The figure shows an increase from the 15.69 per cent recorded in April, indicating that prices of goods and services continued to climb despite a slower monthly rate of inflation.

Data contained in the Consumer Price Index (CPI) report released by the NBS on Monday showed that the May inflation rate was 0.24 percentage points higher than the previous month.

However, on a month-on-month basis, inflation slowed to 1.75 per cent in May from 2.13 per cent recorded in April.

The NBS said the latest figures suggest that while prices are still rising, the rate of increase has moderated from the previous month.

“On a year-on-year basis, the Headline inflation rate rose to 15.93%, up from 15.69% in April 2026,” the bureau stated.

The latest increase marks the third consecutive rise in headline inflation this year.

Food inflation

Food prices, which remain one of the biggest drivers of household spending, also rose during the month.

According to the NBS, food inflation rose to 16.96 per cent in May from 16.68 per cent in April.
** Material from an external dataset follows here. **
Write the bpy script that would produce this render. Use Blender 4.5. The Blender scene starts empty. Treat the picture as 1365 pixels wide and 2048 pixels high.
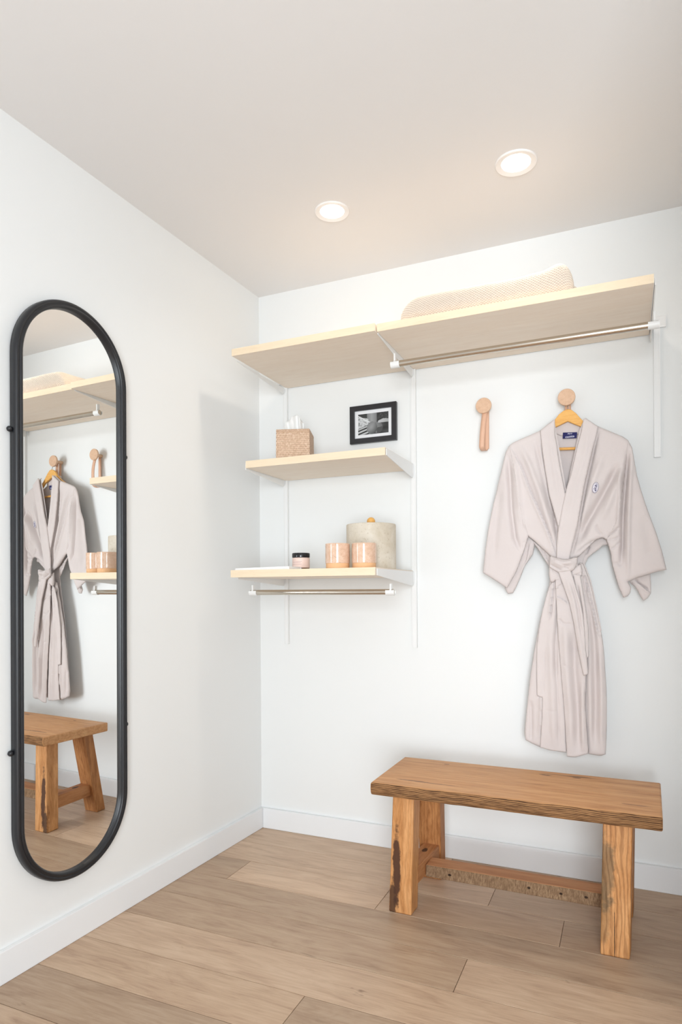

The bureau attributed the increase to price changes in key staple foods consumed nationwide.

Items contributing to the rise include fresh onions, maize grains, melon (egusi), water yams, cassava flour, crayfish, fresh pepper, tomatoes, wheat grains, cassava tubers, yam tubers, sweet potatoes, ginger, plantain, and cowpea.

Despite the annual increase, the monthly food inflation rate declined to 2.98 per cent from 3.63 per cent recorded in April, suggesting a slower pace of food price increases during the month.

The report showed significant differences in food inflation across states.

On a year-on-year basis, Adamawa recorded the highest food inflation rate at 29.62 per cent, followed by Kwara at 28.47 per cent and Rivers at 28.40 per cent.

Borno recorded the lowest food inflation rate at -6.53 per cent, while Taraba and Bayelsa posted 1.13 per cent and 5.99 per cent, respectively.

On a month-on-month basis, Bauchi recorded the highest food inflation rate at 7.73 per cent, followed by Ogun at 6.86 per cent and Jigawa at 6.69 per cent.

In contrast, Niger recorded the slowest increase at 3.54 per cent, while Katsina and Gombe recorded negative food inflation rates of 3.48 per cent and 2.22 per cent, respectively.

The latest inflation figures come as many households continue to grapple with high living costs despite recent signs of economic stabilisation.

Food remains the largest component of consumer spending for most Nigerians, making changes in food prices a key indicator of household welfare.